Por Tomás Proe.

Un joven ejecutivo viaja a los Alpes Suizos para investigar acerca de la repentina decisión del jefe de la empresa de internarse en el “Instituto de la felicidad” e intentar llevarlo de vuelta a su vida cotidiana. 

Luego de varios días de investigación y sucesos extraños, inmerso en una búsqueda de la felicidad construida y delimitada a gusto de algunos pocos, llega la hora del regreso sin el objetivo cumplido. Pero, tal como le avizoró el destino, todo el que entra nunca sale. 

Aquí es donde entra en juego la carta. Aunque los sucesos transcurren durante la era de internet, los teléfonos celulares y las computadoras, el joven ejecutivo decide escribir, no de manera azarosa, a quienes lo enviaron a la aventura para sopesar su relato con los hechos. 
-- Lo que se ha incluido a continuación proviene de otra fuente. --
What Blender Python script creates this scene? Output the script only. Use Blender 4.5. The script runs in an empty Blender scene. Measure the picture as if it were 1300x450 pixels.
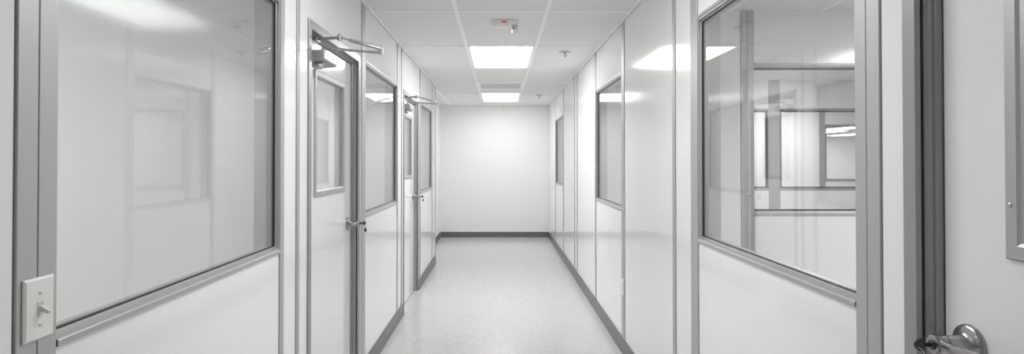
import bpy, bmesh, math
from mathutils import Vector, Matrix
C = bpy.context.scene
COL = C.collection
R = math.radians
PI = math.pi

# ------------------------------------------------------------------ key sizes (metres)
XL, XR = -0.874, 0.895        # faces of the two corridor walls
H = 2.3975                    # ceiling
YE = 10.73                    # far end wall
TW = 0.10                     # partition thickness
CAMZ = 1.385
ZS, ZT = 1.018, 2.040         # window sill underside / head of doors and windows

# ------------------------------------------------------------------ materials
def mat(name, color, rough=0.4, metal=0.0, spec=0.5, emit=None, strength=0.0):
    m = bpy.data.materials.new(name); m.use_nodes = True
    b = m.node_tree.nodes['Principled BSDF']
    b.inputs['Base Color'].default_value = (*color, 1)
    b.inputs['Roughness'].default_value = rough
    b.inputs['Metallic'].default_value = metal
    b.inputs['Specular IOR Level'].default_value = spec
    if emit:
        b.inputs['Emission Color'].default_value = (*emit, 1)
        b.inputs['Emission Strength'].default_value = strength
    return m

def add_bump(m, scale, strength, dist=0.001, detail=2.0, stretch=None):
    nt = m.node_tree; b = nt.nodes['Principled BSDF']
    tc = nt.nodes.new('ShaderNodeTexCoord'); n = nt.nodes.new('ShaderNodeTexNoise')
    n.inputs['Scale'].default_value = scale; n.inputs['Detail'].default_value = detail
    src = tc.outputs['Object']
    if stretch:
        mp = nt.nodes.new('ShaderNodeMapping'); mp.inputs['Scale'].default_value = stretch
        nt.links.new(src, mp.inputs['Vector']); src = mp.outputs['Vector']
    nt.links.new(src, n.inputs['Vector'])
    bp = nt.nodes.new('ShaderNodeBump'); bp.inputs['Strength'].default_value = strength
    bp.inputs['Distance'].default_value = dist
    nt.links.new(n.outputs['Fac'], bp.inputs['Height']); nt.links.new(bp.outputs['Normal'], b.inputs['Normal'])
    return n

def add_mottle(m, scale, c0, c1, lo=0.35, hi=0.65, detail=3.0, stretch=None):
    nt = m.node_tree; b = nt.nodes['Principled BSDF']
    tc = nt.nodes.new('ShaderNodeTexCoord'); n = nt.nodes.new('ShaderNodeTexNoise')
    n.inputs['Scale'].default_value = scale; n.inputs['Detail'].default_value = detail
    src = tc.outputs['Object']
    if stretch:
        mp = nt.nodes.new('ShaderNodeMapping'); mp.inputs['Scale'].default_value = stretch
        nt.links.new(src, mp.inputs['Vector']); src = mp.outputs['Vector']
    nt.links.new(src, n.inputs['Vector'])
    r = nt.nodes.new('ShaderNodeValToRGB')
    r.color_ramp.elements[0].position = lo; r.color_ramp.elements[0].color = (*c0, 1)
    r.color_ramp.elements[1].position = hi; r.color_ramp.elements[1].color = (*c1, 1)
    nt.links.new(n.outputs['Fac'], r.inputs['Fac']); nt.links.new(r.outputs['Color'], b.inputs['Base Color'])

M_PANEL = mat('panel_white', (0.85, 0.85, 0.847), 0.10); add_bump(M_PANEL, 150, 0.10, 0.001)
M_DOOR = mat('door_white', (0.85, 0.85, 0.847), 0.12); add_bump(M_DOOR, 130, 0.05, 0.001)
M_PAINT = mat('wall_paint', (0.82, 0.82, 0.817), 0.55, spec=0.3); add_bump(M_PAINT, 250, 0.08, 0.001)
M_TILE = mat('ceiling_tile', (0.80, 0.80, 0.797), 0.9, spec=0.1)
add_mottle(M_TILE, 300, (0.81, 0.81, 0.807), (0.85, 0.85, 0.847)); add_bump(M_TILE, 400, 0.15, 0.001)
M_TEE = mat('grid_white', (0.95, 0.95, 0.947), 0.35, spec=0.5)
M_ALU = mat('satin_aluminium', (0.50, 0.495, 0.49), 0.5, 0.6); add_bump(M_ALU, 40, 0.006, 0.001, stretch=(20, 20, 0.4))
M_FRAME = mat('frame_aluminium', (0.48, 0.475, 0.47), 0.45, 0.65)
M_STEEL = mat('door_frame_grey', (0.36, 0.355, 0.35), 0.38, 0.6)
M_CHROME = mat('satin_chrome', (0.62, 0.61, 0.60), 0.22, 1.0)
M_DCHROME = mat('brushed_nickel', (0.40, 0.39, 0.38), 0.28, 1.0)
M_SILVER = mat('silver_paint', (0.50, 0.495, 0.49), 0.4, 0.6)
M_BASE = mat('cove_base_grey', (0.135, 0.135, 0.133), 0.35)
M_BLACK = mat('black_rubber', (0.012, 0.013, 0.014), 0.5)
M_DARK = mat('dark_key_metal', (0.10, 0.10, 0.10), 0.4, 0.8)
M_PLATE = mat('switch_white', (0.80, 0.80, 0.78), 0.35)
M_TOGGLE = mat('switch_toggle_white', (0.74, 0.74, 0.72), 0.3)
M_SHELL = mat('alarm_white', (0.90, 0.90, 0.89), 0.35)
M_RED = mat('red_ink', (0.62, 0.02, 0.015), 0.5)
M_CLEAR = mat('clear_lens', (0.9, 0.9, 0.9), 0.08)
M_GRILLE = mat('grille_grey', (0.66, 0.66, 0.655), 0.6)
M_FLOOR = mat('vinyl_floor', (0.62, 0.61, 0.60), 0.20, spec=0.45)
M_LIGHT = mat('light_diffuser', (0.9, 0.9, 0.9), 0.6, spec=0.0, emit=(1.0, 1.0, 1.0), strength=16.6)
M_LIGHT_NEAR = mat('light_diffuser_near', (0.9, 0.9, 0.9), 0.6, spec=0.0, emit=(1.0, 1.0, 1.0), strength=10.3)
M_LIGHT_FAR = mat('light_diffuser_far', (0.9, 0.9, 0.9), 0.6, spec=0.0, emit=(1.0, 1.0, 1.0), strength=11.2)
M_LIGHT_IN = mat('light_diffuser_inner', (0.9, 0.9, 0.9), 0.6, spec=0.0, emit=(1.0, 1.0, 1.0), strength=25.0)
M_LIGHT_FIRST = mat('light_diffuser_first', (0.9, 0.9, 0.9), 0.6, spec=0.0, emit=(1.0, 1.0, 1.0), strength=31.0)
M_LIGHT_LOW = mat('light_diffuser_room', (0.9, 0.9, 0.9), 0.6, spec=0.0, emit=(1.0, 1.0, 1.0), strength=15.3)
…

Esta elección le permite un doble juego simultáneo en torno a la “verdad”: por un lado, el análisis y repaso con lujo de detalle de los acontecimientos, aquí la parte endeble del discurso epistolar, pero, por el otro, el anclaje necesario en tiempo y espacio de quien escribe, para dar cuenta de sí mismo, y de quien recibe, para designarlo como responsable. 

La carta funciona, entonces, como bisagra principal entre lo que parece y lo que es y, al mismo tiempo, como prueba de realidad, prueba de vida. 

La carta hace que sus palabras no se las lleve el viento, que sus pensamientos no queden en un sueño y, posiblemente también, que no logre mantenerse con vida.